## OBJECTIVE
Take the lines beginning with the one that contains "Build this scene" and ending with the one that contains "S.camera = cam", and set them down exactly. Omit all pictures.
--- Start of DATA SHOWN ---
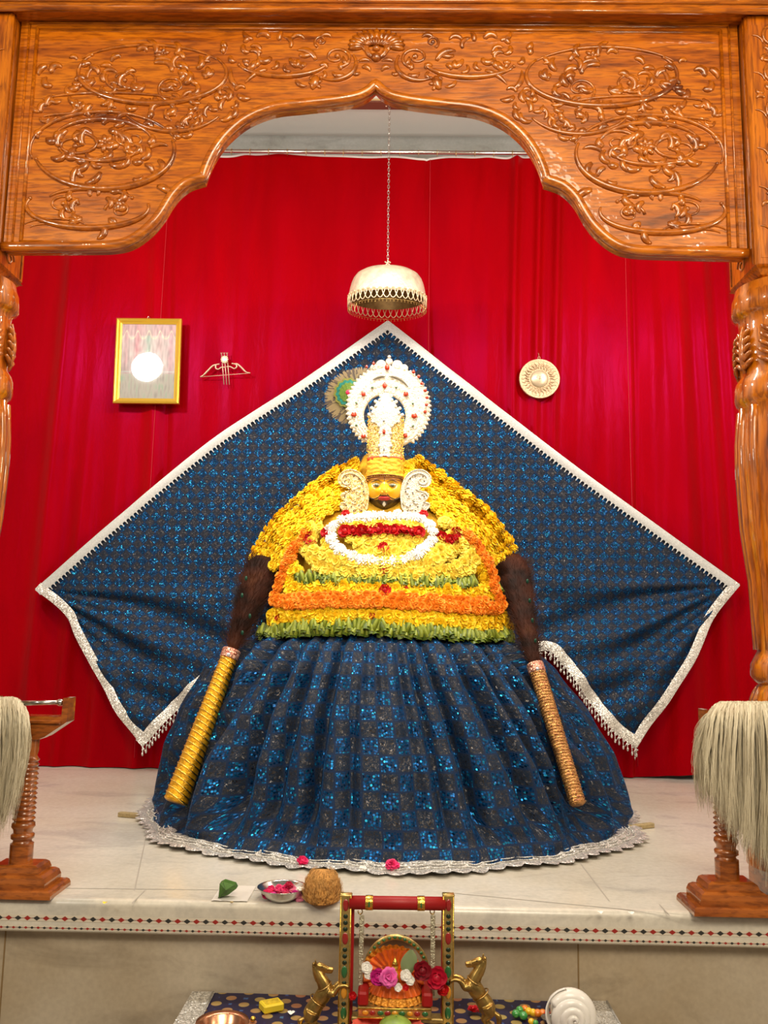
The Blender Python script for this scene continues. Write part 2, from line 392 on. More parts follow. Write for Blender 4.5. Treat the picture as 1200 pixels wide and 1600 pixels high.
M['inlay_bg'] = pbr('inlay_cream', (0.60,0.53,0.42), 0.4)
M['inlay_red'] = pbr('inlay_red', (0.30,0.02,0.015), 0.35)
M['inlay_black'] = pbr('inlay_black', (0.03,0.03,0.028), 0.3)
M['paint'] = pbr('ceiling_paint', (0.66,0.65,0.61), 0.8)
M['curtain'] = velvet('crimson_velvet', (0.31,0.0006,0.0015), (1.0,0.004,0.38), 0.6, 0.55, 0.15, 0.14)
M['whitehem'] = pbr('white_cloth_tape', (0.7,0.66,0.64), 0.8)
M['steel'] = pbr('polished_steel', (0.62,0.60,0.56), 0.18, 1.0)
M['brass'] = pbr('brass', (0.62,0.42,0.14), 0.28, 1.0, var=0.25, vscale=60)
M['oldsilver'] = pbr('tarnished_silver', (0.80,0.69,0.50), 0.45, 0.55, var=0.2, vscale=30, bump=0.25, bscale=90)
M['gold'] = pbr('gold', (0.85,0.55,0.10), 0.25, 1.0, bump=0.2, bscale=120)
M['goldpaint'] = pbr('gold_frame', (0.80,0.52,0.06), 0.3, 0.7)
M['glass'] = pbr('clear_glass', (1,1,1), 0.02, 0, trans=1.0, ior=1.45)
M['seq'] = sequin_cloth('blue_sequin_velvet', 0.050)
M['silver'] = glitter('silver_sequin_trim', (0.42,0.40,0.36), (0.85,0.82,0.76), 330, 0.8, 0.35, 0.55)
M['silverflat'] = pbr('silver_ribbon', (0.50,0.50,0.48), 0.5, 0.3, var=0.15, vscale=150)

def thin_glass(name):
    m = bpy.data.materials.new(name); m.use_nodes = True; nt = m.node_tree
    nt.nodes.remove(nt.nodes['Principled BSDF']); out = nt.nodes['Material Output']
    g = nd(nt,'ShaderNodeBsdfGlossy'); g.inputs['Roughness'].default_value = 0.03
    t = nd(nt,'ShaderNodeBsdfTransparent'); fr = nd(nt,'ShaderNodeFresnel', i_IOR=1.8)
    mx = nd(nt,'ShaderNodeMixShader'); lk(nt, fr.outputs[0], mx.inputs[0]); lk(nt, t.outputs[0], mx.inputs[1]); lk(nt, g.outputs[0], mx.inputs[2])
    lk(nt, mx.outputs[0], out.inputs[0]); return m
M['pane'] = thin_glass('picture_glass')

# ================================================================== SETTING
YE = 2.05                    # front face of the platform nosing
YW = 4.06                    # back wall
ZC = at(600, 213, YW).z      # ceiling
XL, XR = -1.95, 1.95
b = MB(); b.box((-4,-3,-0.05),(4,4.2,0)); struct(b.build('floor', pbr('hall_floor',(0.45,0.38,0.30),0.3), smooth=False))
b = MB(); b.box((XL,YW,0),(XR,YW+0.1,ZC+0.1)); struct(b.build('wall_back', M['marble_wall'], smooth=False))
b = MB(); b.box((XL-0.1,YE+0.05,0),(XL,YW+0.1,ZC+0.3)); struct(b.build('wall_left', M['paint'], smooth=False))
b = MB(); b.box((XR,YE+0.05,0),(XR+0.1,YW+0.1,ZC+0.3)); struct(b.build('wall_right', M['paint'], smooth=False))
b = MB(); b.box((XL,YE+0.2,ZC),(XR,YW,ZC+0.1)); struct(b.build('ceiling', M['paint'], smooth=False))
# stepped ceiling batten from which the chain hangs
YB = 3.60
zb = at(600,160,YB).z
b = MB(); b.box((XL,YB,zb),(XR,YB+0.035,ZC)); bt = struct(b.build('trim_1', M['paint'], smooth=False))
b = MB(); b.box((XL,YB-0.012,zb-0.004),(XR,YB,zb+0.012),0.002); struct(b.build('trim_2', pbr('gilt_strip',(0.75,0.55,0.28),0.3,0.6), smooth=False))
b = MB(); b.box((XL,YB-0.02,zb-0.012),(XR,YB+0.036,zb-0.004)); struct(b.build('trim_3', pbr('brown_strip',(0.16,0.05,0.03),0.5), smooth=False))

# ---- platform (marble block with rounded nosing and inlaid bands)
b = MB()
zT = PZ; XA, XB = -2.4, 2.4
prof = [(YW,zT),(YE+0.03,zT)]
for k in range(7):
    a = pi/2 + (pi/2)*k/6 * 1.0
    prof.append((YE+0.016+0.016*cos(a)*1.0, zT-0.016+0.016*sin(a)))
prof += [(YE,zT-0.026),(YE,zT-0.068),(YE+0.004,zT-0.072),(YE+0.03,zT-0.074)]
def pl(u,v):
    y,z = prof[round(v*(len(prof)-1))]; return (XA+(XB-XA)*u, y, z)
b.grid(pl, 1, len(prof)-1)
plat = struct(b.build('marble_platform', M['marble'], smooth=True, auto=40))
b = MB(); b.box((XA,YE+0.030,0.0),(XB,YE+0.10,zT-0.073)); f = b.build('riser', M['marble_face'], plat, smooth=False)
b = MB()
for x in (-0.82, 0.485): b.box((x-0.0016,YE+0.029,0.0),(x+0.0016,YE+0.031,zT-0.074))
b.build('riser_joint', pbr('brown_joint',(0.20,0.125,0.05),0.8), f, smooth=False)
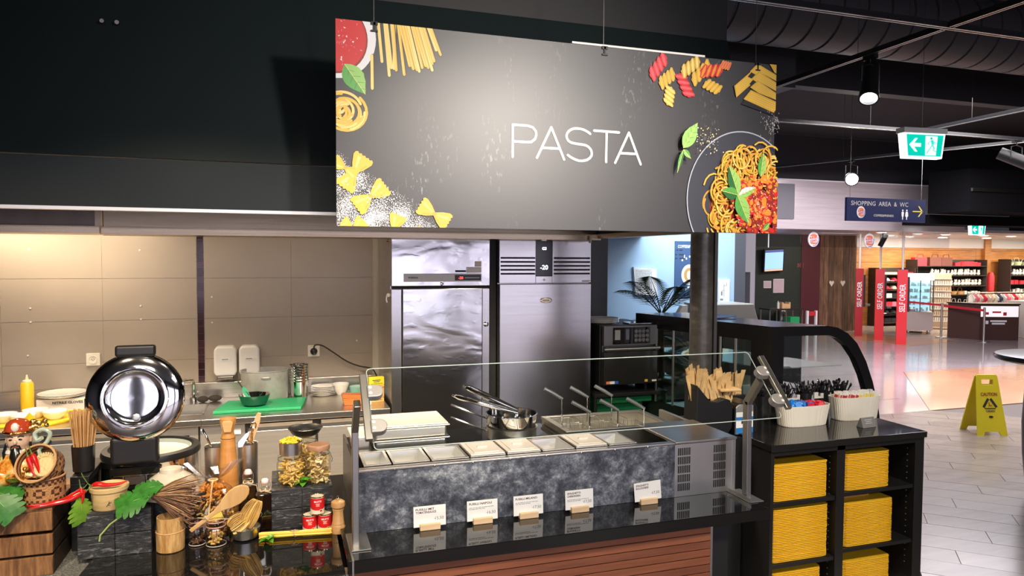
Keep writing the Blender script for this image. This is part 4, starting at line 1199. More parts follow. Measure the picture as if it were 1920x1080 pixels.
# ---- porcelain figurine
skin = mat('porcelain_skin', (0.80, 0.55, 0.40), 0.12, coat=1.0)
gold = ramp_mat('gold_glaze', [(0.35, (0.55, 0.28, 0.05)), (0.65, (0.95, 0.72, 0.30))], 60, 0.14, 1.0, 4, 0.5)
redg = mat('red_glaze', (0.48, 0.06, 0.02), 0.10, coat=1.0)
robe_m = ramp_mat('robe_glaze', [(0.36, (0.42, 0.05, 0.01)), (0.50, (0.75, 0.35, 0.05)), (0.60, (0.85, 0.62, 0.25)), (0.70, (0.25, 0.45, 0.20))], 38, 0.12, 0, 5, 0.3, coat=1.0)
jade = mat('jade_glaze', (0.50, 0.62, 0.50), 0.15, coat=1.0)
blk_gl = mat('black_glaze', (0.01, 0.01, 0.01), 0.1, coat=1.0)
wht_gl = mat('white_glaze', (0.85, 0.83, 0.76), 0.12, coat=1.0)
fx, fy = -0.828, 2.735
fg = thing('porcelain_figurine', 'porcelain figurine of a bearded man in red and gold robe holding a jade scepter', 'figurine', (fx, fy, CZ))
part('robe', MB().lathe([(0.068, 0), (0.072, .01), (0.062, .03), (0.066, .06), (0.072, .09), (0.070, .12), (0.052, .15), (0.030, .165), (0.022, .172)], 28, (fx, fy, CZ), 1.05, .8), robe_m, fg)
part('sleeve', MB().tube([(fx - .05, fy, CZ + .14), (fx - .075, fy - .02, CZ + .10), (fx - .04, fy - .06, CZ + .085), (fx - .01, fy - .07, CZ + .09)], [.022, .026, .026, .018], 12), robe_m, fg)
part('sleeve', MB().tube([(fx + .05, fy, CZ + .14), (fx + .078, fy - .02, CZ + .105), (fx + .055, fy - .06, CZ + .09), (fx + .03, fy - .07, CZ + .10)], [.022, .027, .028, .020], 12), gold, fg)
part('collar', MB().tube([(fx + .032 * cos(a), fy + .028 * sin(a), CZ + .165) for a in [2 * pi * k / 16 for k in range(16)]], .010, 8, closed=True), wht_gl, fg)
hd = MB()
hd.ball((fx, fy - .004, CZ + .205), .036, 20, 14, (.95, .92, 1.12)); hd.ball((fx, fy - .038, CZ + .203), .006, 10, 8, (1, 1, 1.4))
hd.ball((fx - .034, fy, CZ + .203), .009, 8, 6, (.6, 1, 1.5)).ball((fx + .034, fy, CZ + .203), .009, 8, 6, (.6, 1, 1.5))
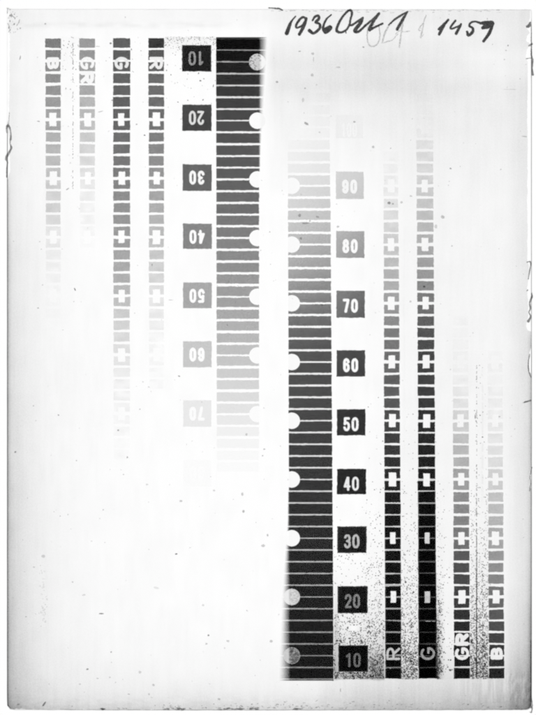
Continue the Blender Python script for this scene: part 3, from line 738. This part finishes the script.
# ------------------------------------------------------------------ writing
def strokes(o, sc, lst, f=1.0, subdiv=4):
    out = []
    for s in lst:
        pts = np.array([(o[0] + a / sc, o[1] + b / sc, w / sc / 2 * f) for a, b, w in s])
        # smooth with Catmull-Rom
        ext = np.vstack([2 * pts[0] - pts[1], pts, 2 * pts[-1] - pts[-2]])
        res = []
        for i in range(1, len(ext) - 2):
            for t in np.linspace(0, 1, subdiv, endpoint=False):
                p0, p1, p2, p3 = ext[i - 1], ext[i], ext[i + 1], ext[i + 2]
                res.append(.5 * ((2 * p1) + (-p0 + p2) * t + (2 * p0 - 5 * p1 + 4 * p2 - p3) * t * t + (-p0 + 3 * p1 - 3 * p2 + p3) * t ** 3))
        res.append(pts[-1])
        out.append([tuple(r) for r in res])
    return out
Z = 7.657
def ink(name, st, tone, mat, bbox, label, rag=.35, z=ZT + 11e-5, tv=10):
    f = capsule_field(st)
    return patch(name, lambda x, y: f(x, y) + rag * (vnoise(x / .8, y / .8, 600) - .5) < 0, bbox,
                 lambda x, y: tone + tv * (vnoise(x / 1.3, y / 1.3, 610) - .5) * 2, mat, plate, z=z, res=.2, seg=.8, label=label)
a = strokes((275, 0), Z, f=1.25, lst=[
    [(158, 126, 9), (128, 162, 13), (110, 200, 22), (90, 256, 26)],
    [(238, 146, 16), (215, 133, 15), (186, 155, 16), (160, 200, 15), (172, 214, 13), (208, 196, 12), (236, 155, 15)],
    [(240, 142, 16), (224, 195, 20), (187, 264, 20)],
    [(288, 158, 12), (306, 130, 15), (332, 122, 16), (336, 146, 18), (312, 172, 18), (342, 186, 16), (340, 220, 18), (297, 256, 18), (264, 236, 22)],
    [(431, 115, 9), (396, 145, 12), (372, 195, 15), (370, 228, 18), (390, 250, 20), (426, 218, 20), (420, 204, 16), (388, 224, 24)]])
ink('ink_inscription', a, 72, M_INK, (283, 306 + 30, 13, 37), 'brushed year 1936 in dark ink')
b = strokes((335, 0), Z, f=1.17, lst=[
    [(112, 196, 14), (118, 150, 14), (130, 108, 16), (122, 82, 17), (96, 88, 16), (52, 138, 16), (20, 200, 18), (14, 238, 20), (44, 250, 17), (84, 232, 15), (110, 196, 14)],
    [(82, 232, 9), (84, 254, 8)],
    [(108, 190, 14), (130, 194, 15), (172, 165, 15), (214, 136, 12)],
    [(214, 138, 14), (196, 176, 24), (152, 236, 24), (180, 244, 17), (236, 194, 16), (300, 140, 14), (336, 104, 17)],
    [(336, 110, 16), (296, 162, 20), (262, 230, 20), (300, 212, 15), (364, 182, 14)],
    [(172, 212, 20), (188, 190, 18)]]) + strokes((370, 0), Z, f=1.17, lst=[
    [(142, 192, 9), (188, 152, 14), (250, 112, 14), (286, 92, 11)],
    [(284, 96, 14), (246, 158, 20), (208, 226, 21)]])
ink('ink_inscription', b, 74, M_INK, (335, 410, 8, 35), 'brushed word after 1936 in dark ink')
d = strokes((430, 0), Z, f=1.2, lst=[
    [(140, 154, 15), (106, 190, 20), (66, 226, 15)], [(108, 192, 20), (88, 228, 22), (70, 264, 18)],
    [(194, 160, 14), (158, 208, 14), (168, 222, 13), (234, 194, 13)], [(238, 186, 14), (222, 218, 18), (200, 258, 20)],
    [(388, 180, 16), (346, 166, 13), (312, 176, 15), (300, 200, 14), (326, 216, 16), (326, 246, 20), (294, 272, 20), (284, 244, 16)],
    [(384, 180, 16), (414, 178, 26), (450, 180, 34), (474, 178, 30), (440, 198, 40), (404, 214, 22)], [(482, 182, 20), (452, 258, 22), (409, 318, 18)]])
ink('ink_inscription', d, 70, M_INK, (435, 497, 16, 46), 'brushed number 1459 in dark ink')
pz = 7.5
e = strokes((335, 0), Z, [
    [(300, 190, pz), (256, 205, pz), (248, 250, pz), (248, 310, pz), (266, 350, pz), (298, 356, pz), (330, 330, pz), (344, 270, pz), (336, 200, pz)]]) + strokes((370, 0), Z, [
    [(176, 166, 5), (145, 200, 8), (118, 250, 8), (92, 330, 8)], [(142, 192, 6), (108, 262, 5), (98, 325, 6), (128, 320, 6), (170, 308, 5), (212, 262, 5)],
    [(256, 160, 6), (248, 200, 8), (236, 270, 8), (224, 362, 9)], [(240, 200, 5), (238, 280, 5), (228, 340, 5)], [(196, 262, 6), (226, 238, 6), (262, 246, 5), (302, 240, 5)],
    [(430, 118, 7), (412, 170, 7), (402, 230, 9), (388, 288, 9)], [(412, 172, 5), (372, 228, 8), (396, 236, 6)], [(388, 290, 7), (416, 262, 5)]])
ink('pencil_inscription', [[(x_, y_, w_ * 1.25) for x_, y_, w_ in q_] for q_ in e], 196, M_INK, (360, 430, 12, 50), 'faint pencil word and stroke under the ink', rag=.7, tv=22, z=ZT + 10e-5)

# ------------------------------------------------------------------ lifted and curled gelatin at the edges
def curl(lst, o, sc, tone, tv=25):
    tone = tone + 18
    st = strokes(o, sc, lst, f=1.35)
    allp = np.array([p for s in st for p in s])
    bb = (allp[:, 0].min() - 2.5, allp[:, 0].max() + 2.5, allp[:, 1].min() - 2.5, allp[:, 1].max() + 2.5)
    f = capsule_field(st)
    return patch('curled_flake', lambda x, y: f(x, y) + .35 * (vnoise(x / .9, y / .9, 620) - .5) < 0, bb,
                 lambda x, y: tone + tv * (vnoise(x / 1.1, y / 1.6, 630) - .5) * 2, M_INK, plate, z=ZT + 14e-5, res=.2, seg=.8, absolute=True)
curl([[(60, 205, 5), (58, 170, 8), (70, 140, 18), (86, 158, 11), (96, 200, 9), (96, 255, 13), (90, 298, 7), (101, 335, 14), (86, 375, 14), (66, 405, 18), (56, 440, 16), (68, 468, 9), (62, 520, 9), (60, 600, 9)],
      [(84, 20, 4), (80, 90, 4), (74, 138, 5)]], (0, 110), 8.93, 128)
curl([[(248, 214, 16), (262, 206, 20), (272, 178, 8)]], (496, 0), 7.95, 105)
curl([[(272, 178, 5), (280, 230, 4), (280, 340, 6)], [(262, 366, 8), (284, 352, 14)], [(282, 340, 6), (281, 440, 9), (289, 478, 13), (287, 540, 9), (292, 596, 13)], [(240, 468, 4), (282, 462, 5)]], (496, 0), 7.95, 112)
curl([[(184, 192, 4), (206, 192, 6), (200, 245, 5), (192, 292, 4)], [(212, 375, 5), (212, 402, 9), (200, 432, 7), (204, 468, 7), (196, 490, 5), (206, 516, 8), (192, 543, 13)], [(188, 358, 5), (185, 362, 5)]], (496, 230), 5.95, 120)
curl([[(160, 20, 4), (154, 60, 4), (156, 100, 4), (166, 130, 3)], [(136, 248, 5), (165, 240, 6)], [(170, 560, 5), (162, 600, 4), (164, 640, 4), (160, 670, 4)]], (496, 350), 4.766, 140)
curl([[(497, 425, 4), (506, 470, 5), (507, 515, 6), (500, 552, 7), (486, 548, 4)], [(506, 500, 5), (498, 520, 7)], [(498, 0, 6), (497, 200, 6), (497, 425, 5)]], (466, 640), Z, 120)
curl([[(-50, 62, 5), (10, 66, 9), (34, 68, 10), (56, 80, 8)]], (275, 0), Z, 80)
curl([[(95, 112, 9), (120, 116, 8)], [(104, 120, 10), (100, 180, 9)], [(140, 205, 16), (158, 215, 18), (150, 180, 7)], [(104, 315, 8), (118, 345, 12), (120, 378, 11)], [(170, 220, 10), (205, 245, 8)], [(262, 270, 8), (252, 305, 7), (224, 345, 10)]], (0, 0), 13.4, 175)
print('faces', sum(len(o.data.polygons) for o in scene.objects if o.type == 'MESH'))
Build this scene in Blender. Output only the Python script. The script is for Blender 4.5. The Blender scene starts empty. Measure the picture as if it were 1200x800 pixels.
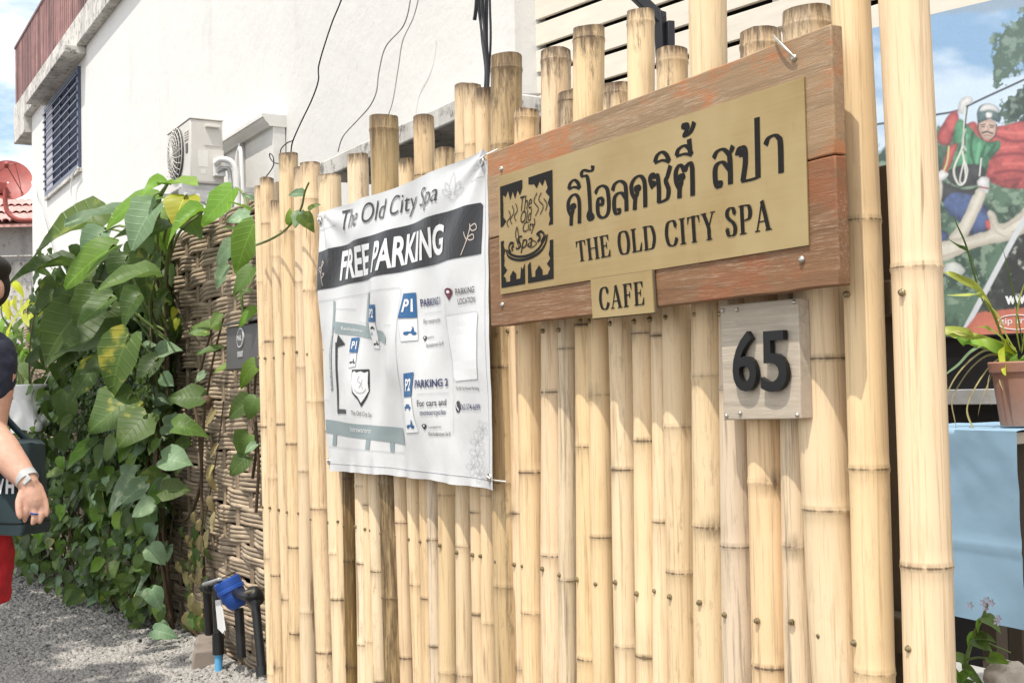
import bpy, bmesh, math, random
from mathutils import Vector, Matrix, noise as mnoise
random.seed(7)
S = bpy.context.scene
COL = S.collection
R = math.radians
V = Vector

# ------------------------------------------------------------------ camera
# the bamboo fence runs along world X (plane y = 1.5); the camera stands at the origin
CAM = V((0, 0, 1.25))
FPX, TH, PITCH, ROLL = 1400.0, 30.51, 2.2, 1.3
_c, _s = math.cos(R(TH)), math.sin(R(TH))
_h = V((-_c, _s, 0))
FW = _h * math.cos(R(PITCH)) + V((0, 0, math.sin(R(PITCH))))
_r0 = FW.cross(V((0, 0, 1))).normalized()
_u0 = _r0.cross(FW)
RT = _r0 * math.cos(R(ROLL)) - _u0 * math.sin(R(ROLL))
UP = _u0 * math.cos(R(ROLL)) + _r0 * math.sin(R(ROLL))
cd = bpy.data.cameras.new('camera')
cam = bpy.data.objects.new('camera', cd)
COL.objects.link(cam)
m = Matrix((RT, UP, -FW)).transposed().to_4x4()
m.translation = CAM
cam.matrix_world = m
cd.sensor_fit = 'HORIZONTAL'
cd.sensor_width = 36.0
cd.lens = 36.0 * FPX / 1200.0
cd.clip_start, cd.clip_end = 0.05, 2000
S.camera = cam

def ray(px, py): return FW + RT * ((px - 600) / FPX) - UP * ((py - 400) / FPX)
def P(px, py, Y):                      # point of a plane parallel to the fence
    d = ray(px, py); return CAM + d * (Y / d.y)
def PG(px, py, z=0.0):                 # point of a level plane
    d = ray(px, py); return CAM + d * ((z - CAM.z) / d.z)
def PD(px, py, Z): return CAM + ray(px, py) * Z
def PL(px, py, p0, n):                 # point of any plane
    d = ray(px, py); return CAM + d * ((p0 - CAM).dot(n) / d.dot(n))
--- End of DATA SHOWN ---
## CORRECT ANSWER
Build this scene in Blender. Output only the Python script. The script is for Blender 4.5. The Blender scene starts empty. Measure the picture as if it were 1200x800 pixels.
import bpy, bmesh, math, random
from mathutils import Vector, Matrix, noise as mnoise
random.seed(7)
S = bpy.context.scene
COL = S.collection
R = math.radians
V = Vector

# ------------------------------------------------------------------ camera
# the bamboo fence runs along world X (plane y = 1.5); the camera stands at the origin
CAM = V((0, 0, 1.25))
FPX, TH, PITCH, ROLL = 1400.0, 30.51, 2.2, 1.3
_c, _s = math.cos(R(TH)), math.sin(R(TH))
_h = V((-_c, _s, 0))
FW = _h * math.cos(R(PITCH)) + V((0, 0, math.sin(R(PITCH))))
_r0 = FW.cross(V((0, 0, 1))).normalized()
_u0 = _r0.cross(FW)
RT = _r0 * math.cos(R(ROLL)) - _u0 * math.sin(R(ROLL))
UP = _u0 * math.cos(R(ROLL)) + _r0 * math.sin(R(ROLL))
cd = bpy.data.cameras.new('camera')
cam = bpy.data.objects.new('camera', cd)
COL.objects.link(cam)
m = Matrix((RT, UP, -FW)).transposed().to_4x4()
m.translation = CAM
cam.matrix_world = m
cd.sensor_fit = 'HORIZONTAL'
cd.sensor_width = 36.0
cd.lens = 36.0 * FPX / 1200.0
cd.clip_start, cd.clip_end = 0.05, 2000
S.camera = cam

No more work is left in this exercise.